__Problem statement__.
Take the data below and copy exactly the lines starting at the one with "Continue the Blender Python script for this scene: part 2, from" and finishing at the one with "return np.concatenate([v, cv]), np.concatenate([f, cf", both included.

__Records to use__.
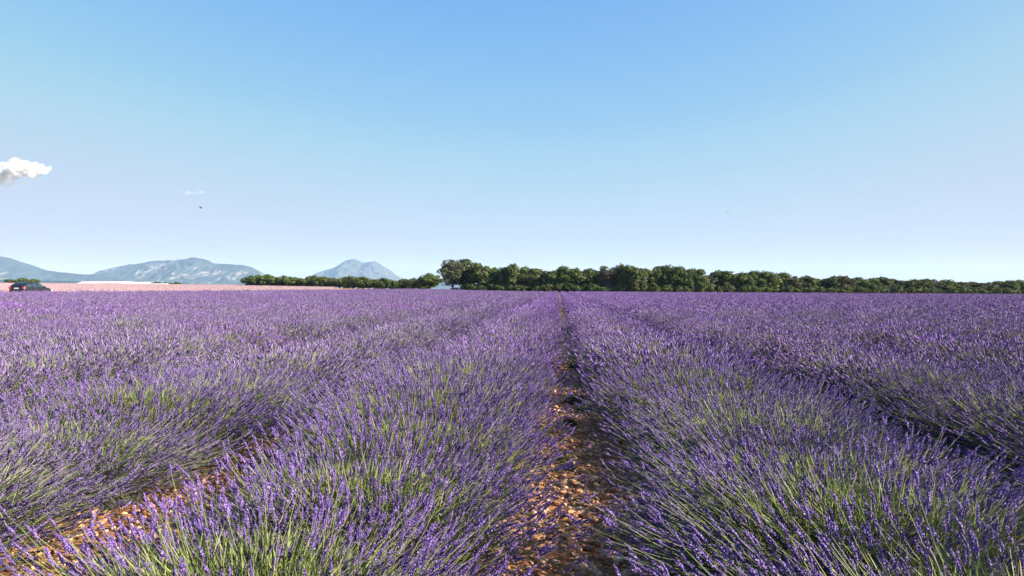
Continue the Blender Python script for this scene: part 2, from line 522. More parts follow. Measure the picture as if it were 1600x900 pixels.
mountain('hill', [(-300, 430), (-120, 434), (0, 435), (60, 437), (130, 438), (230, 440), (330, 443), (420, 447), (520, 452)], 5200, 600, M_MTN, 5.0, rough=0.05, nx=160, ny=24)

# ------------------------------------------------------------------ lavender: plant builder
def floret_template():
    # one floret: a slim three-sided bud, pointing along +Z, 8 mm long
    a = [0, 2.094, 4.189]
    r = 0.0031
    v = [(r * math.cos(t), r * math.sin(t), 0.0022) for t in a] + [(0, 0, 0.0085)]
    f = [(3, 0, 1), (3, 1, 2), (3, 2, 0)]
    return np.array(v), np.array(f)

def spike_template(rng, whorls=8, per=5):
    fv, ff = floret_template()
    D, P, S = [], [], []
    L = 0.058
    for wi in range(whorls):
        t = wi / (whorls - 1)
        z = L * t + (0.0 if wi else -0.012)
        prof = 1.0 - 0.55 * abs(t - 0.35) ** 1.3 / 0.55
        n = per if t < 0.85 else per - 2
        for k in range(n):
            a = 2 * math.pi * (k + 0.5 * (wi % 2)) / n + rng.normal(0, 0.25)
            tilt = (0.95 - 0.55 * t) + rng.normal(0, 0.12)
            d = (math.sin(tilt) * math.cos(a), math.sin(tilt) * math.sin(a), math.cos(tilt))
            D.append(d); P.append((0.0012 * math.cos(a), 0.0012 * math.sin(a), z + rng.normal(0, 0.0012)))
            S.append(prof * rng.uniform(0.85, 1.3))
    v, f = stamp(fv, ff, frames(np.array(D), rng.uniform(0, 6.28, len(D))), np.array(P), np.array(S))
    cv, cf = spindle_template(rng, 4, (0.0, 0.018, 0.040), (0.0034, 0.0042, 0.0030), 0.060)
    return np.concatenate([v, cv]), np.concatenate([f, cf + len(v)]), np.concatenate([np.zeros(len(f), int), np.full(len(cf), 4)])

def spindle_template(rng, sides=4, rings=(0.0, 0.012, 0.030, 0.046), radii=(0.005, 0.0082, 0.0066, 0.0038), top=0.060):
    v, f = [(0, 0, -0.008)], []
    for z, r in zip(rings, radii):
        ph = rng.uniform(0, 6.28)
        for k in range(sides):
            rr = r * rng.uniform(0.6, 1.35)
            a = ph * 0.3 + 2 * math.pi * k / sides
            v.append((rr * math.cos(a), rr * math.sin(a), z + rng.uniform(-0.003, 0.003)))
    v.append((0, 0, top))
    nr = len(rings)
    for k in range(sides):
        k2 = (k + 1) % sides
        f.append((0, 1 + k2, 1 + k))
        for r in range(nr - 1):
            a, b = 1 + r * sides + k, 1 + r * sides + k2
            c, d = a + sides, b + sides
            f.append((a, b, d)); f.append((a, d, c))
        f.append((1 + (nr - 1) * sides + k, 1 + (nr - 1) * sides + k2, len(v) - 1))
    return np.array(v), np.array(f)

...

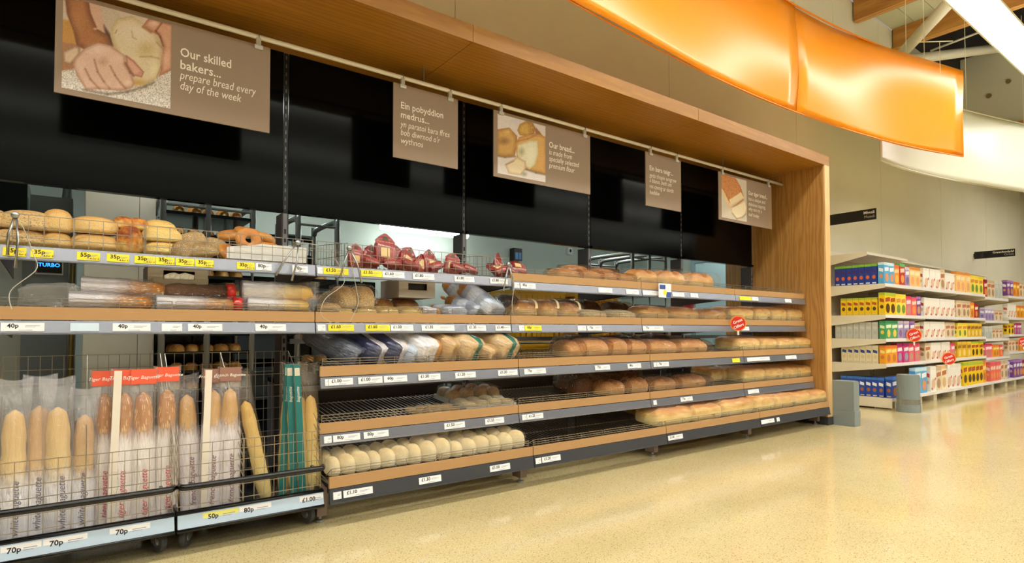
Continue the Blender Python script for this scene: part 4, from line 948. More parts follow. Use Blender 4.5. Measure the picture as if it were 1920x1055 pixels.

__Answer to the problem__.
Continue the Blender Python script for this scene: part 2, from line 522. More parts follow. Measure the picture as if it were 1600x900 pixels.
mountain('hill', [(-300, 430), (-120, 434), (0, 435), (60, 437), (130, 438), (230, 440), (330, 443), (420, 447), (520, 452)], 5200, 600, M_MTN, 5.0, rough=0.05, nx=160, ny=24)

# ------------------------------------------------------------------ lavender: plant builder
def floret_template():
    # one floret: a slim three-sided bud, pointing along +Z, 8 mm long
    a = [0, 2.094, 4.189]
    r = 0.0031
    v = [(r * math.cos(t), r * math.sin(t), 0.0022) for t in a] + [(0, 0, 0.0085)]
    f = [(3, 0, 1), (3, 1, 2), (3, 2, 0)]
    return np.array(v), np.array(f)

def spike_template(rng, whorls=8, per=5):
    fv, ff = floret_template()
    D, P, S = [], [], []
    L = 0.058
    for wi in range(whorls):
        t = wi / (whorls - 1)
        z = L * t + (0.0 if wi else -0.012)
        prof = 1.0 - 0.55 * abs(t - 0.35) ** 1.3 / 0.55
        n = per if t < 0.85 else per - 2
        for k in range(n):
            a = 2 * math.pi * (k + 0.5 * (wi % 2)) / n + rng.normal(0, 0.25)
            tilt = (0.95 - 0.55 * t) + rng.normal(0, 0.12)
            d = (math.sin(tilt) * math.cos(a), math.sin(tilt) * math.sin(a), math.cos(tilt))
            D.append(d); P.append((0.0012 * math.cos(a), 0.0012 * math.sin(a), z + rng.normal(0, 0.0012)))
            S.append(prof * rng.uniform(0.85, 1.3))
    v, f = stamp(fv, ff, frames(np.array(D), rng.uniform(0, 6.28, len(D))), np.array(P), np.array(S))
    cv, cf = spindle_template(rng, 4, (0.0, 0.018, 0.040), (0.0034, 0.0042, 0.0030), 0.060)
    return np.concatenate([v, cv]), np.concatenate([f, cf + len(v)]), np.concatenate([np.zeros(len(f), int), np.full(len(cf), 4)])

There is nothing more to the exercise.